The Advertising Standards Authority (ASA) has told Vivid Water Ltd - which stated ‘1 million boxes on 1 truck compared to 58 trucks needed to transport 1 million plastic bottles’ on its website for its Vivid Water In A Box brand – it can no longer make the claim as it failed to substantiate it when asked.
The ASA also found that the company could not substantiate the implication there was a health risk from PET bottles – a claim that it said was inferred by the statement ‘no PET no health threat from leaching’.
The National Hydration Council, a UK not-for-profit organisation whose members are producers of naturally sourced bottled water and include Danone Waters UK & Ireland, Nestle Waters, and Highland Spring Group, successfully challenged the advertising. The ASA has told Vivid Water that the ad must not appear again in its current form.
Lack of comparative data
Vivid Water in a Box is available in supermarket giant Tesco, health and beauty chain Superdrug, and at ZSL London Zoo (the zoo ditched all plastic water bottles in 2016).
The website waterinabox.co.uk, seen in February 2018, promoted recyclable carton packaged water with the phrase ‘Quench your thirst responsibly’. Further text stated: “Sadly plastic bottles are made from non-renewable resources and their greenhouse gas emissions are significantly higher than those of our boxes”.
The ad also featured an infographic and text: ‘1 million boxes on 1 truck compared to 58 trucks needed to transport 1 million plastic bottles’
Taking issue with the transportation comment, the ASA said Vivid Water had failed to substantiate the claim. “We understood that the claim was based on information Vivid Water received from an email from the carton industry trade body.
CAP Code on environmental claims
11.1: The basis of environmental claims must be clear. Unqualified claims could mislead if they omit significant information.
"We noted that such information was included in that email, but was not however, supported with any comparative data.
"In the absence of such evidence, we concluded that the claim had not been substantiated, and was therefore misleading.”
PET health threat?
Text on waterinabox.co.uk’s website stated “our box does not contain PET so there is no health threat from leaching”.
Vivid Water stated that the issue of polyethylene terephthalate (PET) 'leaching into plastic bottles was well known' and a newspaper article had been recently published on this topic.
Vivid Water said its ad did not claim that PET leached into bottled water, but rather that PET leaching would not occur with their carton packaged water because it was made from polymer that was not PET-based.
The company provided an email it had received from the carton manufacturer, which stated that their cartons were not made from PET, but from polyethylene.
But the Natural Hydration Council argued that PET was safe to use as a packaging material for water, and that it complied with all European and national legal requirements.
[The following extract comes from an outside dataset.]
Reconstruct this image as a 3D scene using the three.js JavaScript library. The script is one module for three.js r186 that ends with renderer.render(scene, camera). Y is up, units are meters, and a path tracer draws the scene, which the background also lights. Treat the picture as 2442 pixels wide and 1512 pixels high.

The ASA said that consumers would interpret the phrase to mean that plastic packaging for bottled water presented health risks compared to carton based packaging.
Although Vivid Water referenced a newspaper article about an American study that tested leading brands of bottled water in Australia - which found a high proportion of bottles were contaminated with plastic debris including PET – it did not provide a full copy of the study that could demonstrate that PET in bottled water presented health risks.
Neither did an email from the carton manufacturer reference or contain evidence that PET packaging carried health risks.
The ASA said: “Because we had not seen evidence that PET bottled water presented health risks, we concluded that the claim “No PET no health threat from leaching” had not been substantiated and was misleading”.
Vivid has now removed the reference to PET from its website, stating instead that, with regards to its boxes, ‘There is no health threat from leaching’.
More similar rulings to come? Editor's comment
With consumers increasingly concerned about plastic waste, alternative water packaging formats have been clamouring to present themselves as more sustainable formats.
The lack of PET in cans or cartons may seem like a clear win: but this week’s ruling from the ASA serves as a warning that brands cannot make slapdash ‘greenwashing’ claims.
As scrutiny on plastic bottles continues to increase, attention to the claims made by other packaging formats will eventually increase as well.
Today’s packaged water brands need to be sure that they completely understand the pros and cons of the packaging format they have chosen - and not just take the word of their suppliers - as well as being particularly clear with their communication to consumers.